Last year we saw the Agriculture Committees peddling their trillion dollar bills—which history shows us will likely cost much more than predicted—as “deficit reduction.” In reality, they took every opportunity to cut as little as possible. Accidentally saving too much, they added $1.1 billion of additional spending on pet projects during their Committee mark up. After going to the Senate floor, $500 million more was tacked on. And once the CBO scored the bill for this Congress, turns out it really only saved $13 billion.
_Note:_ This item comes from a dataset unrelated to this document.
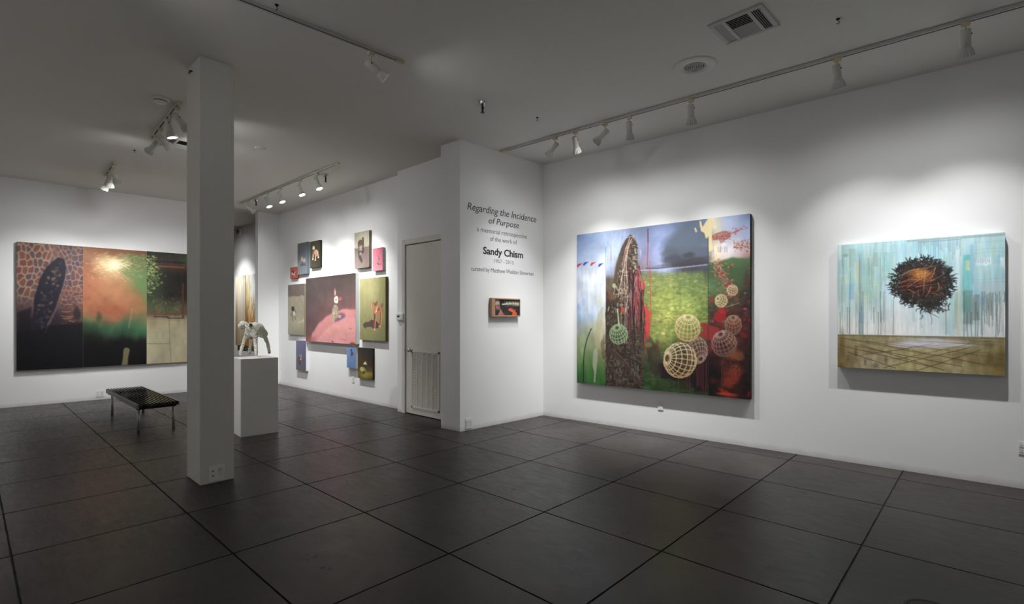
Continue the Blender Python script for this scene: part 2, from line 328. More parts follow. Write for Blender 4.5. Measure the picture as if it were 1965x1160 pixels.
    P.blob(1305, 692, 30, 32, (64, 54, 34), .6, .3); P.globe(1305, 691.8, 31.8, 34, (-.8, .12, .6), 20, 8, (238, 226, 196), (170, 122, 70), 1.5, (214, 176, 110))
    P.globe(1389.5, 660, 24, 25.5, (-.3, .7, .6), 18, 8, (206, 170, 160), (96, 70, 60), 1.1, (120, 90, 76))
    P.globe(1407, 624, 16, 19, (0, .7, .6), 16, 7, (196, 166, 130), (110, 80, 56), .9, (140, 104, 70))
    P.blob(1384, 577.5, 11.5, 12, (80, 70, 44), .7, .3); P.globe(1384, 577.7, 12, 12.5, (-.5, .3, .7), 14, 7, (222, 206, 148), (170, 140, 90), 1.0)
    P.blob(1405.5, 557.3, 10, 10, (100, 76, 56), .7, .3); P.globe(1405.5, 557.3, 10.5, 10.5, (.1, .8, .5), 14, 6, (226, 200, 150), (150, 90, 70), .9)
    for x in (a, b): P.blend((np.abs(P.U - x) < .7 / P.nx).astype(float) * .55 * (P.V > .1), (50, 50, 46))
    return P
def nest_painting():
    P = Paint(W_RIGHT, .07, [(1607.4, 469.6), (1929.6, 447.4), (1928.2, 722.6), (1607.3, 704.3)], .0036, 5)
    r = P.r
    P.matrix([(0, [(196, 222, 224), (178, 214, 218), (180, 220, 226), (170, 206, 220), (176, 208, 216), (174, 206, 212)]),
              (.2, [(172, 204, 208), (176, 200, 186), (176, 214, 218), (160, 210, 222), (170, 206, 214), (166, 200, 206)]),
              (.38, [(170, 206, 206), (190, 208, 184), (184, 220, 222), (180, 214, 224), (164, 208, 212), (180, 204, 212)]),
              (.5, [(186, 208, 204), (196, 214, 210), (212, 224, 228), (190, 214, 224), (168, 200, 196), (206, 214, 214)]),
              (.6, [(210, 220, 214), (222, 228, 226), (228, 232, 232), (208, 224, 228), (190, 214, 212), (222, 226, 224)]),
              (.7, [(222, 224, 218), (230, 230, 226), (234, 234, 232), (222, 230, 232), (212, 224, 224), (224, 226, 226)]),
              (1, [(222, 224, 218), (230, 230, 226), (234, 234, 232), (222, 230, 232), (212, 224, 224), (224, 226, 226)])], 0, 1, .05)
    # vertical brush veils
    cols = [(128, 196, 200), (150, 206, 214), (158, 196, 222), (170, 200, 176), (206, 214, 176), (150, 168, 150), (120, 186, 190), (160, 206, 226), (214, 226, 226), (232, 228, 200)]
    for _ in range(260):
        x = r.uniform(1608, 1926); y = 462 + 110 * r.random() ** 1.3; w = r.uniform(3, 15); L = r.uniform(20, 80)
        if x > 1690 and x < 1800 and y > 560: continue
        P.stroke([(x, y), (x + r.uniform(-1, 1), min(648, y + L))], w, r.choice(cols), r.uniform(.08, .28))
    for x0, x1, y0, y1, c, al in [(1608, 1626, 500, 527, (140, 188, 196), .4), (1618, 1627, 488, 494, (110, 130, 120), .45), (1629, 1641, 478, 512, (150, 170, 150), .4), (1640, 1652, 505, 540, (214, 212, 168), .5), (1649, 1657, 470, 650, (140, 198, 216), .45), (1650, 1656, 590, 620, (140, 188, 226), .7), (1630, 1638, 545, 575, (134, 180, 222), .5),
                              (1676, 1684, 485, 512, (140, 160, 140), .45), (1655, 1680, 530, 552, (176, 214, 200), .4), (1848, 1862, 490, 600, (92, 186, 186), .65), (1853, 1861, 500, 520, (214, 216, 160), .7), (1861, 1869, 470, 545, (132, 182, 214), .6), (1862, 1880, 545, 600, (150, 196, 226), .5), (1834, 1841, 480, 560, (214, 232, 236), .7), (1836, 1843, 555, 660, (214, 210, 178), .55),
                              (1848, 1866, 558, 622, (104, 134, 120), .5), (1866, 1880, 566, 615, (132, 146, 136), .6), (1880, 1889, 560, 585, (140, 184, 224), .6), (1870, 1928, 495, 560, (164, 206, 214), .55), (1890, 1928, 560, 567, (176, 190, 190), .4), (1908, 1920, 488, 506, (128, 182, 214), .5), (1820, 1832, 590, 650, (176, 212, 214), .5), (1870, 1928, 452, 492, (158, 200, 204), .4), (1810, 1822, 560, 640, (190, 220, 224), .4), (1740, 1800, 470, 500, (160, 212, 230), .35),
                              (1694, 1708, 540, 565, (190, 212, 240), .6), (1765, 1772, 590, 607, (150, 196, 232), .6)]:
        P.poly([(x0, y0), (x1, y0 - (x1 - x0) * .07), (x1, y1), (x0, y1)], c, al, 1.2, 8, 3)
    P.poly([(1872, 497), (1902, 495), (1902, 508), (1890, 511), (1882, 508), (1874, 512)], (222, 230, 236), .55, 1, 8, 1)
    P.poly([(1919, 495), (1928, 494), (1928, 520), (1921, 508)], (228, 232, 228), .6, 1, 8, 1)
    P.mottle(.07, 90, 6, 4, (P.V < .72).astype(float)); P.mottle(.05, 12, 5, 14, (P.V < .72).astype(float))
    # grey-green top band and drips
    P.poly([(1740, 462), (1930, 447), (1930, 451), (1740, 465)], (150, 172, 168), .8)
    P.stroke([(1761, 465.4), (1843, 459.6)], .8, (110, 126, 130), .8); P.stroke([(1844, 458), (1930, 451.5)], .7, (110, 134, 140), .7)
    for k in range(26):
        x = 1762 + k * 3.3 + r.uniform(-.6, .6); P.stroke([(x, 464 - k * .24), (x + r.uniform(-.5, .5), 470 + r.random() ** 1.5 * 40)], .75, (90, 110, 124), .75)
    for k in range(9): P.stroke([(1872 + k * 3.3, 497), (1872 + k * 3.3, 502 + r.uniform(0, 4))], .8, (110, 124, 140), .75)
    for y in (488, 512, 545, 551): P.stroke([(1608, y + 4), (1720, y - 3)], .6, (150, 176, 176), .35)
    for y in (470, 484, 490, 542, 548): P.stroke([(1868, y - 4), (1928, y - 8)], .6, (110, 150, 160), .4)
    P.poly([(1872, 543), (1928, 541), (1928, 567), (1880, 567)], (186, 196, 200), .35, 1, 8, 2)
    # long thin drips
    for k in range(34):
        x = r.uniform(1610, 1700); y = r.uniform(480, 600); e = r.choice([y + r.uniform(20, 90), 644])
        P.stroke([(x, y), (x + r.uniform(-.6, .6), (y + e) / 2), (x + r.uniform(-1.2, 1.2), min(e, 645))], .7, r.choice([(110, 120, 112), (130, 110, 96), (90, 120, 130)]), .6)
    for x, y0, y1 in [(1612, 600, 640), (1626, 590, 640), (1630, 590, 641), (1649, 600, 643), (1656, 560, 643), (1677, 590, 621), (1690, 560, 618), (1696, 560, 619), (1685, 600, 656), (1714.5, 575, 645), (1814.5, 560, 644), (1850, 560, 648), (1856, 600, 648), (1864, 600, 648), (1872, 580, 648), (1876, 600, 648), (1885, 560, 648), (1889, 560, 621), (1894, 565, 623), (1898, 563, 628), (1901, 562, 606), (1905, 562, 614), (1911, 562, 648), (1914, 565, 645), (1918, 560, 640), (1927, 560, 580)]:
        P.stroke([(x, y0), (x + r.uniform(-.8, .8), (y0 + y1) / 2), (x + r.uniform(-1, 1), y1)], .9, (70, 84, 92), .8)
    for x in np.linspace(1851, 1928, 22): P.stroke([(x, 566 + r.uniform(0, 10)), (x + r.uniform(-2, 2), 566 + r.uniform(20, 80))], .7, (96, 84, 84), .6)
    # floor in the picture
    vf = lambda x: 643.6 + (x - 1607) * .0208
    m = P.V > .731
    P.matrix([(0, [(120, 112, 62)] * 5), (.74, [(142, 128, 92), (152, 138, 98), (160, 148, 112), (154, 142, 108), (140, 128, 94)]), (.78, [(144, 128, 86), (158, 146, 102), (184, 176, 144), (166, 154, 116), (136, 122, 82)]),
              (.86, [(132, 114, 74), (168, 154, 112), (180, 168, 114), (158, 144, 98), (126, 108, 68)]), (.94, [(134, 114, 70), (180, 170, 134), (172, 158, 108), (172, 158, 114), (128, 106, 58)]), (1, [(110, 92, 50), (176, 166, 122), (170, 158, 104), (170, 158, 112), (140, 122, 70)])], 0, 1, .03, 3, m)
    P.mottle(.14, 40, 14, 6, m.astype(float)); P.mottle(.08, 10, 40, 9, m.astype(float))
    for x, y, rx, ry in [(1790, 657, 52, 6.5), (1768, 662, 46, 7), (1740, 662, 28, 4), (1830, 662, 30, 3)]: P.blob(x, y, rx, ry, (214, 212, 226), .75, .9, .2)
    for x, y, rx, ry, c in [(1616, 664, 6, 30, (112, 94, 50)), (1642, 676, 3, 9, (88, 74, 54)), (1660, 696, 3, 7, (96, 84, 78)), (1680, 702, 7, 5, (90, 80, 78)), (1700, 690, 3, 8, (110, 96, 70)), (1672, 676, 14, 5, (120, 106, 70)), (1838, 690, 10, 9, (120, 104, 62)), (1900, 690, 5, 12, (100, 84, 46)), (1922, 690, 6, 18, (118, 94, 42)), (1850, 678, 14, 6, (130, 116, 74)), (1870, 694, 10, 8, (128, 112, 70)), (1800, 700, 12, 8, (150, 136, 84))]:
        P.blob(x, y, rx, ry, c, .6, .9, .35)
    for (a, b, c_, d, w) in [(1610, 649, 1800, 672, .7), (1609, 662, 1780, 703, 1.1), (1627, 676, 1719, 707, 1.3), (1622, 650, 1790, 683, .9), (1640, 664, 1846, 704, 1.1), (1650, 662, 1812, 711, 1.2), (1660, 655, 1887, 700, 1.0), (1700, 656, 1840, 676, .6), (1696, 706, 1860, 668, 1.1), (1652, 682, 1750, 668, .8), (1756, 713, 1882, 672, 1.1), (1722, 690, 1860, 661, .8), (1690, 678, 1790, 660, .6), (1700, 690, 1900, 676, .5), (1840, 676, 1925, 690, .6), (1740, 668, 1900, 655, .5), (1800, 650, 1925, 657, .5), (1720, 652, 1925, 664, .5)]:
        P.stroke([(a, b), (c_, d)], w, (74, 56, 44), .8)
    for k in range(7): P.stroke([(1640 + k * 40, 655 + k), (1700 + k * 34, 654 + k)], .7, (120, 106, 70), .5)
    P.stroke([(1607, 643.8), (1929, 650.6)], 1.2, (104, 96, 70), .8)
    P.stroke([(1616, 642), (1929, 649)], .7, (120, 150, 150), .5)
    # the nest
    cx, cy = 1770, 543
    P.blob(cx, cy, 50, 38, (40, 28, 28), .85, .35, .3, 0, 9)
    def pt(a, q): return cx + math.cos(a) * 57 * q, cy + math.sin(a) * 44 * q
    for _ in range(800):
        a = r.uniform(0, 6.283); q = r.uniform(.3, 1.0); x, y = pt(a, q)
        L = r.uniform(5, 13); th = a + 1.57 + r.uniform(-1.1, 1.1); pts = [(x, y)]
        for k in range(4):
            th += r.uniform(-.9, .9); x += math.cos(th) * L / 3; y += math.sin(th) * L / 3.4; pts.append((x, y))
        c = r.choice([(34, 30, 32), (46, 36, 34), (28, 30, 34), (64, 44, 36), (40, 48, 44), (30, 22, 24), (84, 60, 44)])
        P.stroke(pts, r.uniform(1.1, 2.3), c, .92, .5)
    for _ in range(150):
        x = r.gauss(1790, 14); y = r.gauss(583, 9); th = r.uniform(0, 6.28); pts = [(x, y)]
        for k in range(4):
            th += r.uniform(-1.2, 1.2); x += math.cos(th) * 3; y += math.sin(th) * 2.8; pts.append((x, y))
        P.stroke(pts, 1.5, r.choice([(44, 42, 40), (84, 74, 58), (40, 56, 56), (60, 46, 40)]), .85, .5)
    for _ in range(230):
        a = r.uniform(0, 6.283); q = r.uniform(.84, 1.08); x, y = pt(a, q); th = a + r.uniform(-.9, .9); pts = [(x, y)]
        for k in range(3):
            th += r.uniform(-.8, .8); x += math.cos(th) * 3.2; y += math.sin(th) * 2.8; pts.append((x, y))
        P.stroke(pts, 1.8, r.choice([(30, 30, 36), (40, 46, 44), (52, 40, 36)]), .95, .6)
    for _ in range(230):
        a = r.uniform(0, 6.283); q = r.uniform(0, .72); x, y = pt(a, q); th = r.uniform(-.5, .5) + math.sin(a) * .4; L = r.uniform(8, 20)
        c = r.choice([(58, 26, 24), (84, 40, 28), (44, 24, 24), (112, 60, 38), (34, 20, 22)])
        P.stroke([(x - L / 2, y + L * .1), (x, y - r.uniform(-2, 3)), (x + L / 2 * math.cos(th), y + L / 2 * math.sin(th))], r.uniform(1, 2), c, .85, .5)
    P.blob(1768, 531, 22, 12, (140, 80, 42), .7, .9, .4); P.blob(1766, 525, 15, 8, (196, 132, 60), .8, .7, .4)
    for _ in range(220):
        x = r.gauss(1767, 10); y = r.gauss(527, 5.5)
        P.stroke([(x, y), (x + r.uniform(-2.5, 2.5), y + r.uniform(-1.5, 1.5))], .8, r.choice([(222, 170, 90), (140, 78, 36), (190, 120, 56), (110, 60, 34)]), .7)
    for pts, w in [([(1730, 529), (1750, 519), (1775, 515), (1796, 510)], 1.5), ([(1722, 545), (1745, 537), (1770, 536), (1790, 522)], 1.4), ([(1775, 520), (1773, 545), (1772, 568)], 1.6), ([(1741, 552), (1765, 536), (1785, 524), (1800, 506)], 1.5), ([(1757, 551), (1775, 548), (1798, 546)], 1.5), ([(1795, 514), (1790, 528), (1780, 541)], 1.5), ([(1786, 551), (1782, 562), (1775, 571)], 1.4), ([(1800, 543), (1802, 552), (1798, 560)], 1.4), ([(1725, 552), (1742, 548), (1756, 549)], 1.3), ([(1743, 556), (1752, 560), (1766, 569)], 1.2), ([(1788, 563), (1800, 566), (1812, 571)], 1.3), ([(1785, 540), (1800, 533), (1814, 524)], 1.2), ([(1790, 505), (1784, 512), (1777, 516)], 1.2), ([(1754, 560), (1752, 568), (1750, 578)], 1.2), ([(1762, 556), (1763, 572)], 1.1), ([(1740, 525), (1758, 530), (1770, 540)], 1.1)]:
        P.stroke(pts, w * .85, r.choice([(190, 132, 92), (170, 108, 70), (206, 158, 116)]), .85, .5)
    P.stroke([(1762, 487), (1764, 495)], 1.8, (232, 232, 228), .9)
    P.stroke([(1785, 602), (1788, 615), (1786, 624)], 1.0, (60, 84, 96), .8, .5); P.stroke([(1784, 602), (1795, 606), (1802, 611)], 1.1, (60, 66, 66), .8, .5); P.stroke([(1768, 600), (1767, 620), (1769, 630)], .8, (110, 130, 140), .6)
    return P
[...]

The bill scheduled to be on the Senate floor tomorrow continues us on that path:

  • The bill promises to cut spending, by first increasing spending by $800 million in 2014.
  • Two-thirds of the $17.8 billion in “savings” occur after 2018 when this five-year farm bill expires and is replaced with a new subsidy-filled farm bill. Only $5.6 billion is cut between 2014-2018.
  • More than half the potential $50 billion in savings found from cutting discredited ACRE, direct, and Counter-Cyclical payments, is squandered on new “shallow loss” business income entitlements and government mandated minimum prices.
  • If all optional programs – or discretionary programs as they’re known in Washington – are funded throughout the life of the farm bill, they would COST taxpayers an additional $40 billion (since CBO normally only provides an estimate of mandatory spending, these two are listed separately). Together, the Senate farm bill’s mandatory and discretionary programs would COST taxpayers $22 billion MORE over ten years.

With taxpayers saddled with $17 trillion in debt, sequestration in full force, and a nearly $650 billion deficit predicted for this year, the Agriculture Committees need to do more, not less.  Taxpayers must demand their Senators get serious about reining in spending instead of circling the wagons to resist making government work at reducing our deficit.